Мы идем по улице, мы возвращаемся, а мне кажется, что, возможно, мы никуда и не уезжали. Жена вдруг прерывает молчание.
– Хоть так грешно говорить, но…
Да, возмездие находит все и всех, и каждого. И приходит всегда, рано или поздно, но к каждому по-своему, у одних – отнимает сына, к другим – вселенским торжеством празднования рейтинга обладателей сверхкусочка, к третьим – тихим, неизбежным, неотвратимым, безжалостным, справедливым, почти ироническим таянием льдов – и всего-то за… за
Неоднозначное у меня впечатление. Понятно, что любое повествование от 1-го лица следует рассматривать как внутренний монолог главного героя. Такова логика данного способа повествования. И таким же логичным является превращение классического внутреннего монолога героя в т.н. «поток сознания». Модернизм, от которого мы откреститься уже не можем, сделал этот самый внутренний поток практически обязательным элементом повествования от 1-го лица. Однако всегда важно оценивать: данный поток – это основной художественный прием, при помощи которого автор намеревается раскрыть идею своего произведения, или он есть некая побочная реакция, бессознательная дань тому же модернизму?
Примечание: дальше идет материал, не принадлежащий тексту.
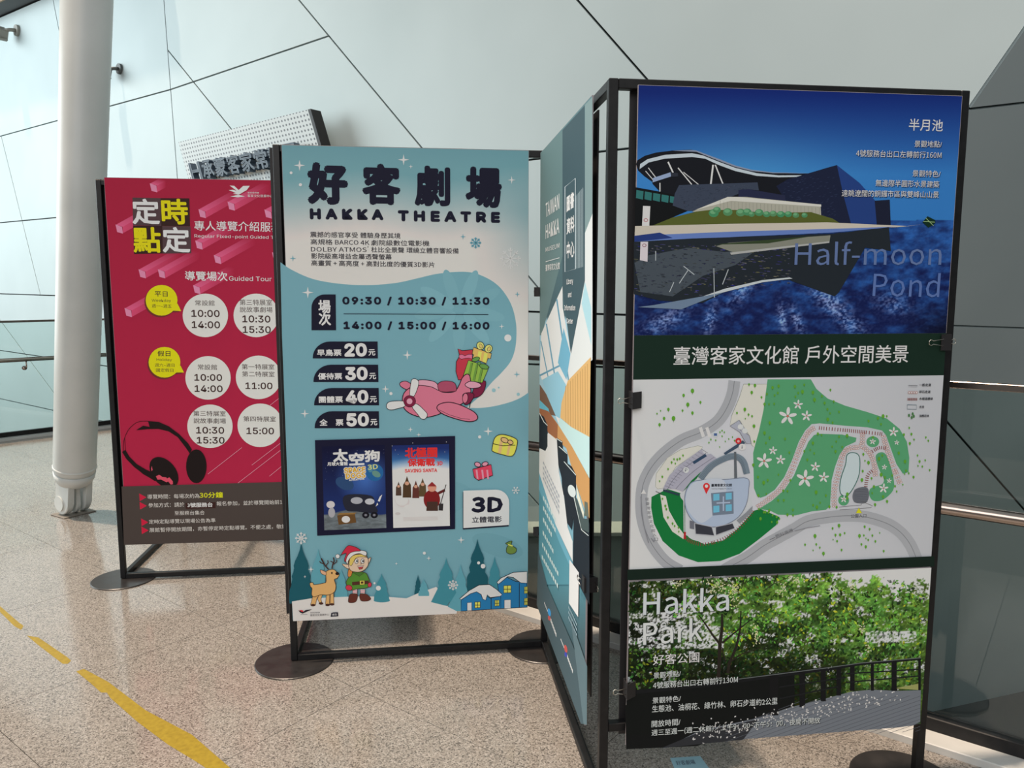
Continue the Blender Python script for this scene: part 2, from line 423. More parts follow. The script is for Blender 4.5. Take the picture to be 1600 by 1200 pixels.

Перечитала вещь дважды, но так и не смогла прийти к какому-то определенному выводу. Не вижу я логики переходов от одного типа повествования к другому. А ведь именно смена типов позволяет акцентировать внимание читателя на ключевых моментах сюжета. По моим ощущениям, образ героя не складывается, а следовательно, не складывается и понимание идеи.
Но, с другой стороны, есть яркие эпизоды.
Так что, повторюсь – неоднозначное у меня впечатление.
Мне такой подход к повествованию симпатичен. Но вынужден признать, что многим читателям журнала так не покажется.
Определение «повесть» вроде не очень тексту подходит.